In an interview with Geospatial World Weekly, founder and President of Esri, Jack Dangermond, has said that he wants “GIS to be as easy as iPhone,” brining spatial information capabilities to millions of people across the world.
The IB Times has an article discussing China’s newest official map, designed by the government-approved Hunan Map Press, which (unsurprisingly) boldly shows the disputed islands of the South China Sea as belonging to the nation.
Also over in China, the People Daily is claiming that a new drone flying endurance record has been broken by a UAV designed by the Chinese Academy of Surveying & Mapping – 30 hours between landings, beating the previous 16 hour record.
GIS and Science reports on the OGC’s call for Public Comment on Candidate Standard for Encoding Coverages in JPEG2000. Quite a mouthful, but there is more information on just what it entails at the original post.

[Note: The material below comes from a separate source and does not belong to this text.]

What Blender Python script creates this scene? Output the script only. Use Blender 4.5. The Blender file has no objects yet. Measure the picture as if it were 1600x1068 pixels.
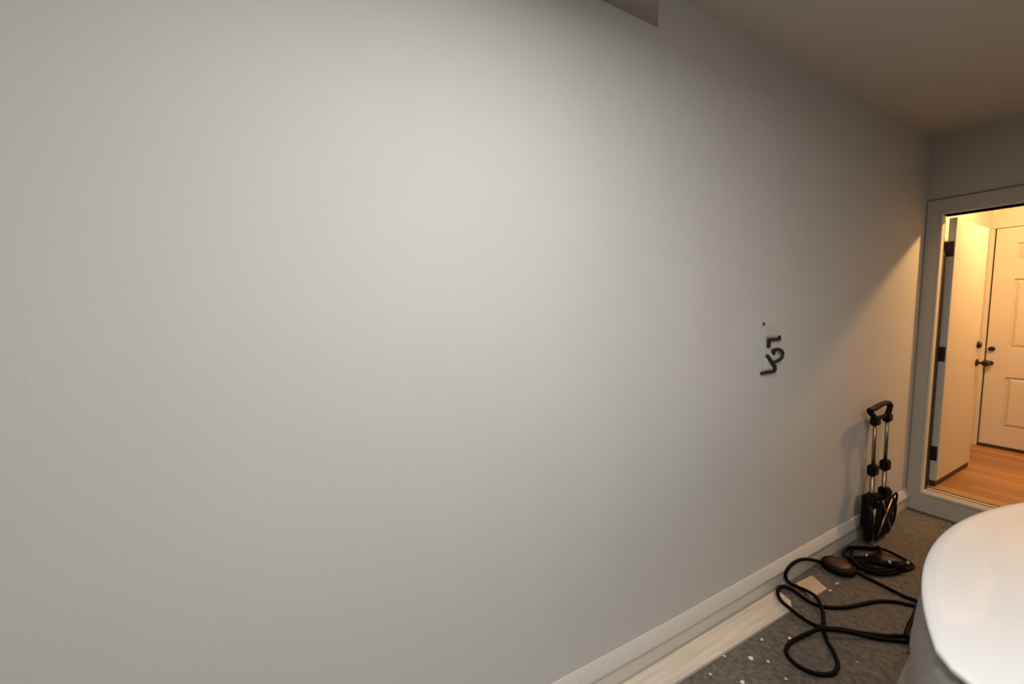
import bpy, bmesh, math, random
from mathutils import Vector, Matrix
random.seed(7)
S = bpy.context.scene
COL = S.collection
# ---------------------------------------------------------------- camera
F_PX = 627.0
yaw = math.radians(61.16); pitch = math.atan(47 / F_PX)
Fh = Vector((-math.sin(yaw), math.cos(yaw), 0)); Rt = Vector((math.cos(yaw), math.sin(yaw), 0)); Zu = Vector((0, 0, 1))
FW = Fh * math.cos(pitch) - Zu * math.sin(pitch); UP = Fh * math.sin(pitch) + Zu * math.cos(pitch)
cam = bpy.data.cameras.new('camera'); cam.sensor_width = 36; cam.lens = 36 * F_PX / 1600; cam.clip_start = 0.02
camo = bpy.data.objects.new('camera', cam); COL.objects.link(camo)
m = Matrix((Rt, UP, -FW)).transposed().to_4x4(); m.translation = Vector((1.165, 0, 1.55)); camo.matrix_world = m
S.camera = camo
# ---------------------------------------------------------------- world, lights, exposure
w = bpy.data.worlds.new('world'); S.world = w; w.use_nodes = True
w.node_tree.nodes['Background'].inputs[0].default_value = (0.5, 0.47, 0.42, 1)
w.node_tree.nodes['Background'].inputs[1].default_value = 0.02
S.view_settings.view_transform = 'Standard'; S.view_settings.look = 'None'
S.view_settings.gamma = 1; S.view_settings.use_curve_mapping = False
S.view_settings.exposure = 0.0
def area(name, loc, sx, sy, power, color, rot=(0, 0, 0)):
    l = bpy.data.lights.new(name, 'AREA'); l.shape = 'RECTANGLE'; l.size = sx; l.size_y = sy; l.energy = power; l.color = color
    o = bpy.data.objects.new(name, l); COL.objects.link(o); o.location = loc; o.rotation_euler = rot; return o
area('garage_lamp_light', (1.12, 0.45, 2.60), 0.30, 0.30, 23, (1.0, 0.97, 0.92))
gl = bpy.data.lights.new('garage_bulb_light', 'POINT'); gl.energy = 4; gl.color = (1.0, 0.97, 0.92); gl.shadow_soft_size = 0.10
glo = bpy.data.objects.new('garage_bulb_light', gl); COL.objects.link(glo); glo.location = (1.12, 0.50, 2.50)
area('garage_fill_light', (2.5, 0.15, 2.72), 0.7, 0.5, 57, (1.0, 0.965, 0.91))  # unseen fill, added to brighten the lower wall
pl = bpy.data.lights.new('hall_lamp_light', 'POINT'); pl.energy = 96; pl.color = (1.0, 0.55, 0.215); pl.shadow_soft_size = 0.05
plo = bpy.data.objects.new('hall_lamp_light', pl); COL.objects.link(plo); plo.location = (0.75, 4.90, 2.66)

# ---------------------------------------------------------------- materials
def mat(name, col, rough=0.6, metal=0.0, coat=0.0, noise=None, bump=None, emit=None, spec=0.5):
    M = bpy.data.materials.new(name); M.use_nodes = True; nt = M.node_tree; b = nt.nodes['Principled BSDF']
    b.inputs['Base Color'].default_value = (*col, 1); b.inputs['Roughness'].default_value = rough
    b.inputs['Metallic'].default_value = metal; b.inputs['Coat Weight'].default_value = coat; b.inputs['Coat Roughness'].default_value = 0.04
    b.inputs['Specular IOR Level'].default_value = spec
    tc = nt.nodes.new('ShaderNodeTexCoord')
    if noise:
        sc, col2, lo, hi, stretch = noise
        mp = nt.nodes.new('ShaderNodeMapping'); mp.inputs['Scale'].default_value = stretch
        n = nt.nodes.new('ShaderNodeTexNoise'); n.inputs['Scale'].default_value = sc; n.inputs['Detail'].default_value = 6
        r = nt.nodes.new('ShaderNodeValToRGB'); r.color_ramp.elements[0].position = lo; r.color_ramp.elements[1].position = hi
        r.color_ramp.elements[0].color = (*col2, 1); r.color_ramp.elements[1].color = (*col, 1)
        nt.links.new(tc.outputs['Object'], mp.inputs[0]); nt.links.new(mp.outputs[0], n.inputs[0])
        nt.links.new(n.outputs[0], r.inputs[0]); nt.links.new(r.outputs[0], b.inputs['Base Color'])
    if bump:
        sc, st, dist = bump
        n = nt.nodes.new('ShaderNodeTexNoise'); n.inputs['Scale'].default_value = sc; n.inputs['Detail'].default_value = 3
        bp = nt.nodes.new('ShaderNodeBump'); bp.inputs['Strength'].default_value = st; bp.inputs['Distance'].default_value = dist
        nt.links.new(tc.outputs['Object'], n.inputs[0]); nt.links.new(n.outputs[0], bp.inputs['Height']); nt.links.new(bp.outputs[0], b.inputs['Normal'])
    if emit:
        b.inputs['Emission Color'].default_value = (*emit[0], 1); b.inputs['Emission Strength'].default_value = emit[1]
    return M
WALL = mat('wall_paint', (0.63, 0.622, 0.598), 0.75, noise=(2.2, (0.615, 0.607, 0.583), 0.35, 0.65, (1, 1, 1)), bump=(130, 0.14, 0.003))
WALLF = mat('house_wall_paint', (0.52, 0.49, 0.41), 0.75, bump=(130, 0.25, 0.003))
DARKW = mat('dark_unseen_wall', (0.28, 0.25, 0.21), 0.85, bump=(40, 0.2, 0.003))  # for the out-of-view walls, made dark to cut bounce light
CEIL = mat('ceiling_paint', (0.56, 0.52, 0.45), 0.85, bump=(60, 0.2, 0.002))
TRIM = mat('trim_paint', (0.66, 0.63, 0.58), 0.42)
CASE = mat('casing_paint', (0.50, 0.46, 0.39), 0.5)
HALLP = mat('hall_paint', (0.60, 0.55, 0.47), 0.7)
DOORP = mat('door_paint', (0.62, 0.58, 0.51), 0.4)
CONC = mat('concrete', (0.185, 0.172, 0.152), 0.85, noise=(48, (0.090, 0.083, 0.075), 0.34, 0.70, (1, 1, 1)), bump=(90, 0.6, 0.004))
PINE = mat('pale_wood', (0.74, 0.68, 0.58), 0.7, noise=(7, (0.60, 0.54, 0.45), 0.35, 0.7, (8, 0.6, 4)), bump=(50, 0.2, 0.002))
OFFCUT = mat('offcut_wood', (0.70, 0.58, 0.44), 0.6, noise=(9, (0.60, 0.47, 0.34), 0.35, 0.7, (3, 1, 1)))
OAKS = [mat('oak_plank_tone', c, 0.38, noise=(5, tuple(x * 0.62 for x in c), 0.32, 0.68, (0.7, 14, 1))) for c in
        [(0.42, 0.22, 0.09), (0.50, 0.28, 0.12), (0.35, 0.18, 0.07)]]
ALU = mat('aluminium', (0.78, 0.72, 0.60), 0.45, metal=0.6)
GROOVE = mat('groove_rubber', (0.03, 0.022, 0.016), 0.7)
BLACK = mat('black_plastic', (0.005, 0.0045, 0.0045), 0.6, spec=0.15)
RUBBER = mat('black_rubber', (0.0035, 0.0035, 0.0035), 0.65, spec=0.12)
BRONZE = mat('dark_bronze', (0.030, 0.022, 0.018), 0.4, metal=0.6)
LIP = mat('threshold_lip', (0.86, 0.80, 0.66), 0.4)
CRACK_SHADE = mat('crack_shade_brown', (0.10, 0.085, 0.06), 0.8)
SWEEP = mat('brown_sweep', (0.05, 0.018, 0.012), 0.7)
BROWN = mat('brown_plastic', (0.055, 0.026, 0.018), 0.5)
WIRE = mat('dark_wire', (0.022, 0.017, 0.012), 0.6)
PATCH = mat('filler_patch', (0.60, 0.565, 0.53), 0.8)
RUST = mat('rusty_screw', (0.14, 0.065, 0.05), 0.7)
PLASTER = mat('white_plaster', (0.85, 0.83, 0.80), 0.8)
STEEL = mat('brushed_steel', (0.36, 0.31, 0.23), 0.38, metal=1.0)
CARW = mat('white_car_paint', (0.90, 0.91, 0.91), 0.45, coat=0.38, spec=0.3)
BUMP = mat('grey_bumper', (0.33, 0.32, 0.30), 0.5, coat=0.15)
CARG = mat('dark_glass', (0.012, 0.014, 0.016), 0.06)
LENS = mat('lamp_lens', (0.40, 0.40, 0.39), 0.2)
LEDM = mat('lamp_diffuser', (0.9, 0.85, 0.7), 0.5, emit=((1.0, 0.70, 0.38), 6))
LEDG = mat('garage_diffuser', (0.9, 0.9, 0.85), 0.5, emit=((1.0, 0.95, 0.88), 6))

# ---------------------------------------------------------------- helpers
def box(bm, a, b, bev=0.0):
    x0, x1 = sorted((a[0], b[0])); y0, y1 = sorted((a[1], b[1])); z0, z1 = sorted((a[2], b[2]))
    v = [bm.verts.new(p) for p in [(x0,y0,z0),(x1,y0,z0),(x1,y1,z0),(x0,y1,z0),(x0,y0,z1),(x1,y0,z1),(x1,y1,z1),(x0,y1,z1)]]
    fs = [bm.faces.new([v[i] for i in f]) for f in [(3,2,1,0),(4,5,6,7),(0,1,5,4),(1,2,6,5),(2,3,7,6),(3,0,4,7)]]
    if bev: bmesh.ops.bevel(bm, geom=list({e for f in fs for e in f.edges}), offset=bev, segments=2, affect='EDGES')
def obj(name, bm, M, parent=None, smooth=False):
    bmesh.ops.recalc_face_normals(bm, faces=bm.faces[:])
    me = bpy.data.meshes.new(name); bm.to_mesh(me); bm.free(); me.materials.append(M)
    if smooth: me.polygons.foreach_set('use_smooth', [True] * len(me.polygons))
    o = bpy.data.objects.new(name, me); COL.objects.link(o)
    if parent: o.parent = parent
    return o
def boxo(name, M, boxes, parent=None, bev=0.0):
    bm = bmesh.new()
    for a, b in boxes: box(bm, a, b, bev)
    return obj(name, bm, M, parent)
def struct(o): o['kind'] = 'structure'; return o
def tag(o, label, cat, group=None):
    o['label'] = label; o['category'] = cat
    if group: o['group'] = group
    return o
def empty(name, loc=(0, 0, 0)):
    o = bpy.data.objects.new(name, None); COL.objects.link(o); o.location = loc; o.empty_display_size = 0.1; return o
def at0(bm, o):   # shift so that world coordinates stay right under a moved Empty
    bmesh.ops.translate(bm, verts=bm.verts[:], vec=-Vector(o.location)); return bm
def catmull(P, n=6, closed=False):
    P = [Vector(p) for p in P]; out = []; N = len(P)
    rng = range(N) if closed else range(N - 1)
    for i in rng:
        if closed: a, b, c, d = P[i-1], P[i], P[(i+1) % N], P[(i+2) % N]
        else: a, b, c, d = P[max(i-1, 0)], P[i], P[i+1], P[min(i+2, N-1)]
        for k in range(n):
            t = k / n
            out.append(0.5 * ((2*b) + (c-a)*t + (2*a-5*b+4*c-d)*t*t + (3*b-a-3*c+d)*t**3))
    if not closed: out.append(P[-1])
    return out
def tube(bm, P, r, seg=8, closed=False):
    rings = []; N = len(P); up = Vector((0, 0, 1))
    for i, p in enumerate(P):
        if closed: t = P[(i+1) % N] - P[i-1]
        else: t = P[min(i+1, N-1)] - P[max(i-1, 0)]
        t.normalize(); ref = up if abs(t.z) < 0.95 else Vector((1, 0, 0))
        a = t.cross(ref).normalized(); b = t.cross(a)
        rings.append([bm.verts.new(p + (a*math.cos(2*math.pi*k/seg) + b*math.sin(2*math.pi*k/seg)) * r) for k in range(seg)])
    for i in range(N if closed else N - 1):
        A, B = rings[i], rings[(i+1) % N]
        for k in range(seg): bm.faces.new((A[k], A[(k+1) % seg], B[(k+1) % seg], B[k]))
    if not closed: bm.faces.new(rings[0]); bm.faces.new(rings[-1])
def cyl(bm, a, b, r, seg=16, r2=None):
    a = Vector(a); b = Vector(b); t = (b-a).normalized(); ref = Vector((0,0,1)) if abs(t.z) < 0.9 else Vector((1,0,0))
    u = t.cross(ref).normalized(); v = t.cross(u); r2 = r if r2 is None else r2
    A = [bm.verts.new(a + (u*math.cos(2*math.pi*k/seg)+v*math.sin(2*math.pi*k/seg))*r) for k in range(seg)]
    B = [bm.verts.new(b + (u*math.cos(2*math.pi*k/seg)+v*math.sin(2*math.pi*k/seg))*r2) for k in range(seg)]
    for k in range(seg): bm.faces.new((A[k], A[(k+1)%seg], B[(k+1)%seg], B[k]))
    bm.faces.new(A); bm.faces.new(B)
def zf(y): return max(0.0, y - 1.5) * 0.055 / 2.6      # the garage floor rises a little to the house
YW = 4.13      # garage side of the house wall
YH = 4.25      # hall side of it
HZ = 0.22      # hall floor height
CZ = 2.80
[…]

Google Maps Mania outlines a few isochrone APIs that make it a snap to add travel times to your Leaflet, Here, or Google Map.
The Hexagon Geospatial blog highlights a fascinating series by TIME magazine – dubbed Timelapse – that, unsurprisingly, shows a timelapse of specific areas of Earth over the last 30 years. Equally unsettling and amazing, especially given that it’s our irreplaceable natural environment that always gets the short end of the stick.